Your task >>
Set the lines down again exactly, first line through the line that contains "bpy.data.objects.remove(o)", with no pictures.
# start of Data provided
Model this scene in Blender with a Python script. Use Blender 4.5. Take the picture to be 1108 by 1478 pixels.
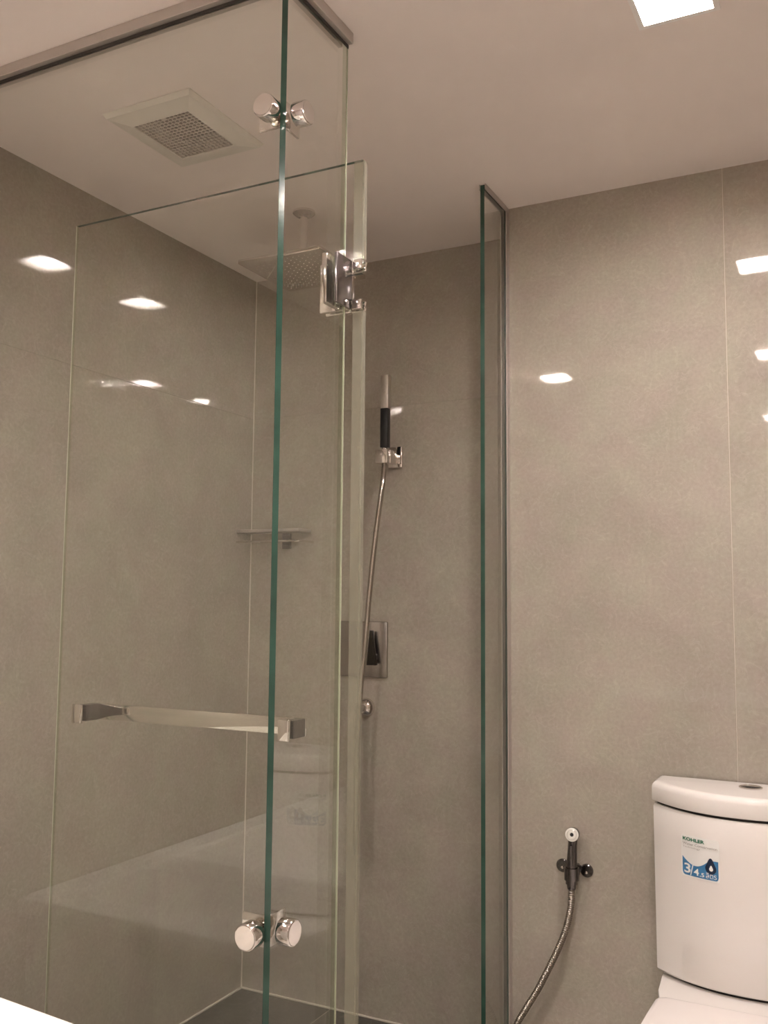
import bpy, bmesh, math, random
from mathutils import Vector, Matrix

S = bpy.context.scene
COL = S.collection
for o in list(bpy.data.objects):
    bpy.data.objects.remove(o)

# ------------------------------------------------------------------ camera
CZ = 1.243
YAW, PITCH, ROLL = math.radians(27.1723), math.radians(5.4441), math.radians(0.4916)
FPX = 1367.045
fwd = Vector((-math.sin(YAW) * math.cos(PITCH), math.cos(YAW) * math.cos(PITCH), math.sin(PITCH)))
rt0 = Vector((math.cos(YAW), math.sin(YAW), 0))
up0 = rt0.cross(fwd)
rt = math.cos(ROLL) * rt0 + math.sin(ROLL) * up0
up = -math.sin(ROLL) * rt0 + math.cos(ROLL) * up0
cd = bpy.data.cameras.new('camera')
cd.sensor_fit = 'VERTICAL'
cd.sensor_height = 36.0
cd.lens = 36.0 * FPX / 1478.0
cd.clip_start = 0.02
cam = bpy.data.objects.new('camera', cd)
COL.objects.link(cam)
M = Matrix((rt, up, -fwd)).transposed().to_4x4()
M.translation = Vector((0, 0, CZ))
cam.matrix_world = M
S.camera = cam

# ------------------------------------------------------------------ world, exposure
w = bpy.data.worlds.new('world')
S.world = w
w.use_nodes = True
w.node_tree.nodes['Background'].inputs[0].default_value = (1.0, 0.86, 0.72, 1)
w.node_tree.nodes['Background'].inputs[1].default_value = 0.0
S.view_settings.view_transform = 'Standard'
S.view_settings.look = 'None'
S.view_settings.gamma = 1.0
S.view_settings.use_curve_mapping = False
S.view_settings.exposure = 0.0
S.cycles.max_bounces = 14
S.cycles.diffuse_bounces = 10
S.cycles.glossy_bounces = 8
S.cycles.transmission_bounces = 8
S.cycles.transparent_max_bounces = 40
S.cycles.caustics_reflective = True
S.cycles.sample_clamp_indirect = 0.0
LAMP_RGB = (1.0, 0.90, 0.85)
LAMP_POWER = 384.0

# ------------------------------------------------------------------ key dimensions (metres)
XL, YB, XP, YT, YF = -1.855, 2.634, -0.868, 2.435, 1.3085
Y1, Y2, ZC = 2.2535, 1.5208, 2.343
XR, YR = 0.62, -1.75
GT = 0.0115                      # glass thickness
YD = 1.540                       # front face of the opened door leaf

# ------------------------------------------------------------------ materials
def newmat(name):
    m = bpy.data.materials.new(name)
    m.use_nodes = True
    nt = m.node_tree
    nt.nodes.clear()
    out = nt.nodes.new('ShaderNodeOutputMaterial')
    return m, nt, out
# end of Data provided
Result for this task >>
Model this scene in Blender with a Python script. Use Blender 4.5. Take the picture to be 1108 by 1478 pixels.
import bpy, bmesh, math, random
from mathutils import Vector, Matrix

S = bpy.context.scene
COL = S.collection
for o in list(bpy.data.objects):
    bpy.data.objects.remove(o)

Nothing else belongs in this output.